Anthropogenic climate change, accelerating the melting glaciers and ice sheets resulting in future sea level rise, is a key concern for humanity. Over the past 700 thousand years, glacial-interglacial cycles have shaped Earth’s climate. These are marked by relatively large, at times rapid system changes. As such, the past offers an albeit fuzzy perspective on possible ice and climate system interactions and transitions. Constraints on ice-climate evolution beyond the Last Glacial Maximum, however, are sparse, and dating uncertainties increase with geologic time. Given the data limitations, the paleo community often looks to models to complement inferences from paleodata. Still, to date, no full glacial cycle simulations have been published with coupled ice and climate models of sufficient complexity to resolve synoptic scale atmospheric dynamics and ocean circulation. This thesis explores the phase space of model simulations of transient ice-climate co-evolution in response to radiative forcing during the last two glacial cycles. The novelty of our study lies in three key aspects. Firstly, we employ LCice, a fully coupled Earth system model of intermediate complexity, which incorporates all key ice-climate feedbacks.

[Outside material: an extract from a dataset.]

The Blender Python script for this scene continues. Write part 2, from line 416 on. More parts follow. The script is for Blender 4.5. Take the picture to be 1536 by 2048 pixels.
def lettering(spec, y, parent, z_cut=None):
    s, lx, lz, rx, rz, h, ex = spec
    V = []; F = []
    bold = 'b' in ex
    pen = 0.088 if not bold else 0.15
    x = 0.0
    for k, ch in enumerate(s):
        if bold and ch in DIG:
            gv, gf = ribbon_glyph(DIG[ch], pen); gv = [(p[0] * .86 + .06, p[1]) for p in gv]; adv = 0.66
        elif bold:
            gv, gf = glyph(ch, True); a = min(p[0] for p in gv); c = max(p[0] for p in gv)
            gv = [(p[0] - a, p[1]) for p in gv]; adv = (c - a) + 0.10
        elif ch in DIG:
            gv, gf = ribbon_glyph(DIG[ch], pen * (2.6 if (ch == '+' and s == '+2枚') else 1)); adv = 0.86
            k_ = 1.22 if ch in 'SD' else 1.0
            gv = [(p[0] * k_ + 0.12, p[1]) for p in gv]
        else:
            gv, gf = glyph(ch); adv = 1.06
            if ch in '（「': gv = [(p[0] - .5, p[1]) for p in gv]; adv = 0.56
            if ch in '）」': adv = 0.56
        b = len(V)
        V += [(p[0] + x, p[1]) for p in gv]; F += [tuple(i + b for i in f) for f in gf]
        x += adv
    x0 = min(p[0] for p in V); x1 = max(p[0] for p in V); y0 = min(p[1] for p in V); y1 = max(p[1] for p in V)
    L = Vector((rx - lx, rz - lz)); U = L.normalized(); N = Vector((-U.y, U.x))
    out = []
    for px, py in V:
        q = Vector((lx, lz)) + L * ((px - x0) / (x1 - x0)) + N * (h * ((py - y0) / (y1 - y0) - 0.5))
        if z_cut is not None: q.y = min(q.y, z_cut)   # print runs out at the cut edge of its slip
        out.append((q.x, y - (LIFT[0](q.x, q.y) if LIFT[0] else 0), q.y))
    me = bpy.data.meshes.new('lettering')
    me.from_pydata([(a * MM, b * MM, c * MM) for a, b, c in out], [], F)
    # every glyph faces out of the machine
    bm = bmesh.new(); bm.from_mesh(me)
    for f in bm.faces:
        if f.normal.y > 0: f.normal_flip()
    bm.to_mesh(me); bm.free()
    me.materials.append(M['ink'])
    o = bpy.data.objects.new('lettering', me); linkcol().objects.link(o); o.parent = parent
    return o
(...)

Secondly, we utilize ensemble simulations instead of a single model realization. This approach moves beyond attempting to recreate the past as closely as possible with always imperfect models. It instead offers an exploration of plausible physically-self consistent scenarios. Thirdly, our study includes transient simulations of the last two glacial cycles, encompassing both ice growth and retreat phases. This thesis documents the following contributions: 1) a detailed analysis of the potential phase space of the last two glacial inceptions, 2) a continuous record of climate fields derived from ensemble simulations across the last two glacial cycles, and 3) an analysis of the relative impact of the ice-climate feedbacks on ice evolution during the last glacial cycle.